If you have an "encore" to this post, then perhaps find a card with a women swinging a bat. One of my faves from mid 80s college days was "And She Was" which seemed to be on the radio about every hour on the student radio station in Ann Arbor while I was a student at U of Mich. The story behind that song and the MTV video were epic.

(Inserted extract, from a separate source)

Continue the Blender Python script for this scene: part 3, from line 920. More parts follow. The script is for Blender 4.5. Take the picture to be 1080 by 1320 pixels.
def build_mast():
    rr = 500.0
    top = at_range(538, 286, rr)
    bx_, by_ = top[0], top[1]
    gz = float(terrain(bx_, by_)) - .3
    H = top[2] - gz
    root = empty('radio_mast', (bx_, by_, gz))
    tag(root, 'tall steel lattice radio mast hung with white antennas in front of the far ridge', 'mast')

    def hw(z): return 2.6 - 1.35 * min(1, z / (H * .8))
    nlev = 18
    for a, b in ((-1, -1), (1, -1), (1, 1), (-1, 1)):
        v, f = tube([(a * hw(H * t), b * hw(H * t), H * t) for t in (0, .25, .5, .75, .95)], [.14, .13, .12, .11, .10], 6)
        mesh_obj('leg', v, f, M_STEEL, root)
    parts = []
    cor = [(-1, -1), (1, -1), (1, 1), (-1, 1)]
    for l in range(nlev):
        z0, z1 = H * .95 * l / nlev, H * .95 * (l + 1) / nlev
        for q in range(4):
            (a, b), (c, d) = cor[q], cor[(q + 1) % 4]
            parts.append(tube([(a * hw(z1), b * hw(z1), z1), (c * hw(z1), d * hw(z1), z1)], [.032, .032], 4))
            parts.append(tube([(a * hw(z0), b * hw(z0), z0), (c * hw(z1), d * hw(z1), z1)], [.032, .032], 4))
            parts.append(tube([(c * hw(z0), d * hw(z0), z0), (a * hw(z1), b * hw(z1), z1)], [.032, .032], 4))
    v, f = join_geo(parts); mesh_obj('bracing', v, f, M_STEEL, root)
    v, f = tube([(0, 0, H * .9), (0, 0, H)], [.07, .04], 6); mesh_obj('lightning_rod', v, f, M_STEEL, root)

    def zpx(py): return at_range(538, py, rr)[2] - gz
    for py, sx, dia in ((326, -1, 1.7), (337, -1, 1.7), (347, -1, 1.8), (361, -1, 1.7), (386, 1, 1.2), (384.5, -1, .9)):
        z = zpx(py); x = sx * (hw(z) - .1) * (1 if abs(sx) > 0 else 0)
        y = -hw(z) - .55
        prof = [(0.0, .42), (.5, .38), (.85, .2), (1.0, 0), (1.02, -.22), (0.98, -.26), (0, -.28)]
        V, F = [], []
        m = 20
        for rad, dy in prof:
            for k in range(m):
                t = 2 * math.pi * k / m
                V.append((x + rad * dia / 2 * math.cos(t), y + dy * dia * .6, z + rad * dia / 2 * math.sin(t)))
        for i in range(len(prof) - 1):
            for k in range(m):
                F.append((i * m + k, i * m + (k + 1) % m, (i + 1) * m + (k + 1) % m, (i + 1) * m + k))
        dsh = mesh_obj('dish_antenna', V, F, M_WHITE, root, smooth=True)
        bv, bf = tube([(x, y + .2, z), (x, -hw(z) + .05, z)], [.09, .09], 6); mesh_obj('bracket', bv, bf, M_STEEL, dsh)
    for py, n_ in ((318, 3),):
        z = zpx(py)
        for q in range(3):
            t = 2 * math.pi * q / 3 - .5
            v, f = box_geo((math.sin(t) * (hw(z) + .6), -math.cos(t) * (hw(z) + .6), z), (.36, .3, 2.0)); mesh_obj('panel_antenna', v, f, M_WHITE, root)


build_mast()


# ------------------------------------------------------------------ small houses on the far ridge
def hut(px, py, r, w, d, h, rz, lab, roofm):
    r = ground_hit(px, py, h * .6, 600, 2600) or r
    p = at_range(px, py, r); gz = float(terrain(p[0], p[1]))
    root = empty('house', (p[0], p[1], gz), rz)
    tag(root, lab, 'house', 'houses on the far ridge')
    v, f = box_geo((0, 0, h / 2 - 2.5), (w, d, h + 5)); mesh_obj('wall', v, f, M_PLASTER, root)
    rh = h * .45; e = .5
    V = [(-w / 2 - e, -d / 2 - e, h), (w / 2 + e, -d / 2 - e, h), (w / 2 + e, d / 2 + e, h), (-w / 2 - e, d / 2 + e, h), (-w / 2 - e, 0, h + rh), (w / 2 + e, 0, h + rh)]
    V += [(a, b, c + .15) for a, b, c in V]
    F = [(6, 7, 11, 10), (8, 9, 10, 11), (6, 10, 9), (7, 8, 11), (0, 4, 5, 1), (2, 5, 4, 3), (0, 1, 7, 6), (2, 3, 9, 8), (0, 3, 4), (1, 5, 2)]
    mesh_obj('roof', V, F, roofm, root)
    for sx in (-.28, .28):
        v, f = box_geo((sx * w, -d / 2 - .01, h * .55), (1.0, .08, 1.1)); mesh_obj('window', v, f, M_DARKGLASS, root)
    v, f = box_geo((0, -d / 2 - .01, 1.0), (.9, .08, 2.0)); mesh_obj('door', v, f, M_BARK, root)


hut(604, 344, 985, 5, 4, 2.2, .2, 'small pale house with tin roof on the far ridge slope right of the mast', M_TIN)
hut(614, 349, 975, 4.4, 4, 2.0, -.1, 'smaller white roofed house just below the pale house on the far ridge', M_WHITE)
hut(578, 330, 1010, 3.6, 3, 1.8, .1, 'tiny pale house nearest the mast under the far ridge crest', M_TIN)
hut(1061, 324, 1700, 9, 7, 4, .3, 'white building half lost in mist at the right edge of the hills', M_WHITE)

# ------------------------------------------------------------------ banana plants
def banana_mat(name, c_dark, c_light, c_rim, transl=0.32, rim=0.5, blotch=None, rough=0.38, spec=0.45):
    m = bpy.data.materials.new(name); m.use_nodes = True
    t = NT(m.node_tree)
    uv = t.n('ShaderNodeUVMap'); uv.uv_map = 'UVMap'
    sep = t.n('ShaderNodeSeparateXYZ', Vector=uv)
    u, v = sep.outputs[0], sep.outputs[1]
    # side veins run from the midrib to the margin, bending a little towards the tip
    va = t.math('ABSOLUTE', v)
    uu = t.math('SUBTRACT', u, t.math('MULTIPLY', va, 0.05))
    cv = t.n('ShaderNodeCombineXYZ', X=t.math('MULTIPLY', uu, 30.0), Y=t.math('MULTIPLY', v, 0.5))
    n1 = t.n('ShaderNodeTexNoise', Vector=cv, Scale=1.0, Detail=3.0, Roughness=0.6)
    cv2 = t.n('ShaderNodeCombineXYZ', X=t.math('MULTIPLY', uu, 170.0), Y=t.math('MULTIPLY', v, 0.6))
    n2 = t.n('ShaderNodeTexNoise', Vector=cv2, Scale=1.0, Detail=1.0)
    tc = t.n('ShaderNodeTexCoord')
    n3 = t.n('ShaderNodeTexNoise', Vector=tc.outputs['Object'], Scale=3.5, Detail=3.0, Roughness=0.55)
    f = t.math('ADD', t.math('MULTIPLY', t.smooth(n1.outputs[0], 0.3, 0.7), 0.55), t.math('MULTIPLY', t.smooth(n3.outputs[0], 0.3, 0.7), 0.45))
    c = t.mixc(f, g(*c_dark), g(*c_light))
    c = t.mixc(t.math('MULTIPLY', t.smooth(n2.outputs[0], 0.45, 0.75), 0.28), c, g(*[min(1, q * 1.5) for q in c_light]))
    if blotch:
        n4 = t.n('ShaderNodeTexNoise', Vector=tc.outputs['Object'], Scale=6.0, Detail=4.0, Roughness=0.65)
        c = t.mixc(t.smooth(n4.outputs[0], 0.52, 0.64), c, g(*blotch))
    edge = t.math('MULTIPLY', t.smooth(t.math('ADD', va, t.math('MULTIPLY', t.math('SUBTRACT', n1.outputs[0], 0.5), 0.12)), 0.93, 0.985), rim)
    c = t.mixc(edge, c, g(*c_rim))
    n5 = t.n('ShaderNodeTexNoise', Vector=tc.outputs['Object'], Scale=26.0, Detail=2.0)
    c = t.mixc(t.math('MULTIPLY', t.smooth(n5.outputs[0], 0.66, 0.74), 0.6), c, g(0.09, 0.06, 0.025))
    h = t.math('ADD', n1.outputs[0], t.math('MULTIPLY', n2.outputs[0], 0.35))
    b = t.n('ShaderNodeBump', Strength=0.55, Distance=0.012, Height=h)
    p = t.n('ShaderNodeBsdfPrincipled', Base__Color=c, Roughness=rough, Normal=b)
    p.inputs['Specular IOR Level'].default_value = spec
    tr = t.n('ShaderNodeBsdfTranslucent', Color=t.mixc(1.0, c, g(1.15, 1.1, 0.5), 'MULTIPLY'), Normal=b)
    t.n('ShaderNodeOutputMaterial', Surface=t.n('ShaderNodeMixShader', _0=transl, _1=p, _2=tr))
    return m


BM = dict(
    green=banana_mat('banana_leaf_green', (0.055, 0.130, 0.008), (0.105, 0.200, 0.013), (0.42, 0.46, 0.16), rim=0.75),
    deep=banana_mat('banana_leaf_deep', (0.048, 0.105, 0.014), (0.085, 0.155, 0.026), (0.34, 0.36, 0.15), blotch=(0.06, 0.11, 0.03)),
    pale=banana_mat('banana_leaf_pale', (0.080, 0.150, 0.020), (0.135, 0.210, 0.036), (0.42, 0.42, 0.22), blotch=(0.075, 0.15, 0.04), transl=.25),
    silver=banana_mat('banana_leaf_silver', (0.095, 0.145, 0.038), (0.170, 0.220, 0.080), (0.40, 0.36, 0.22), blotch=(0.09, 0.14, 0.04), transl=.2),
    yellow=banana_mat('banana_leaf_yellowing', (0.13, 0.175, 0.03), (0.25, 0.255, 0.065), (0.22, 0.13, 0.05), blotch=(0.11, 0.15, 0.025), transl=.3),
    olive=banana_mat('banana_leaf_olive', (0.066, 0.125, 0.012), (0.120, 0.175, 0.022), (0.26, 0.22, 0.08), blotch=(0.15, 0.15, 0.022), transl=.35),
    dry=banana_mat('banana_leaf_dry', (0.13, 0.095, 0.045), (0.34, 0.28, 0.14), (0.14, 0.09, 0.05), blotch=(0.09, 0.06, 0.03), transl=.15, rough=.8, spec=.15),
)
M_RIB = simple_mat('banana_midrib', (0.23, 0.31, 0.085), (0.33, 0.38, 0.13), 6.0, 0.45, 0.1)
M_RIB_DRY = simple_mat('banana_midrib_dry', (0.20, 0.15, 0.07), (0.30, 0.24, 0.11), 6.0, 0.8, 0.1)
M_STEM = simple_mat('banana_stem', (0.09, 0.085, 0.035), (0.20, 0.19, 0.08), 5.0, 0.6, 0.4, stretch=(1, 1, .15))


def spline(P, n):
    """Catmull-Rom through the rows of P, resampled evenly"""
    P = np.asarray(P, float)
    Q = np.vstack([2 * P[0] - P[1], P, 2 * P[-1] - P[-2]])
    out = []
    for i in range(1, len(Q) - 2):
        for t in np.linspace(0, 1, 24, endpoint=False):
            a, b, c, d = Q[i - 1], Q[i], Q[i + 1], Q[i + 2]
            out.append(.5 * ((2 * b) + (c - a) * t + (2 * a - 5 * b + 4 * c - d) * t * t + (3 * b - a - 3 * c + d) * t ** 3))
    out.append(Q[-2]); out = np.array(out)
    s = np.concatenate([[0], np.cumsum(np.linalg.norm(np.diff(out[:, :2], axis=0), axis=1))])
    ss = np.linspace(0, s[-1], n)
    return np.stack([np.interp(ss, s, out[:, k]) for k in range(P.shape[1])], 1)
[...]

aN ABDRE rISON CARD WOULD SUFFUCE FOR "bURNING DOWN THE HOUSE" (oops cap lock was on). He literally burned down his house in Atl with Lisa left eye inside (she escaped though albeit temporarily (she died in a plane crash shortly there after).
Doc Samson said…
Cool post, Mr. Owl. I’m always debating with myself if The Talking Heads were made for MTV or MTV was made for the Talking Heads.
Nick said…
At the risk of uttering musical heresy, I have to say I've never been a huge Talking Heads fan. But unlike most other bands I'm not huge on, I do understand their appeal. They've just never quite hit for me. (I freely admit that "Psycho Killer" is a great song, though.)
Bulldog said…
Great job. Burning down the house was my favorite.
1984 Tigers said…
Burning down the house started it's run up the charts in summer 1983. Unlike you night owl selling hot dogs one summer, I was in the "cold" business of driving an ice cream truck in metro Detroit. Cable was slow to make it into our city so had to catch that video on Friday Night Videos (anyone remember that show?).
Michael D said…
Great post! Love the way you mixed two of your passions; music and cards.
Jon said…
I'm completely out of touch with everything at this point, so I had no idea that all of this stuff surrounding the album was going on. I actually bought a second printing of this album just last year for $2, which I later learned was a fairly decent deal.
carlsonjok said…
Well done!

Not my burger. This post.
Fuji said…
Great job! I really like the Talking Heads. In fact a couple of years ago, I ended up buying an entire set of cards in order to get my hands on a card of theirs.
defgav said…
Love these posts. I'm generally not much of a audiophile snob, but Stop Making Sense helped me realized that just because a remastered recording sounds "cleaner", doesn't mean it sounds "better" (though the additional songs are appreciated).
Jafronius said…
Fun post! We like teasing our Talking Heads-loving friend by singing the parody song Psycho Chicken.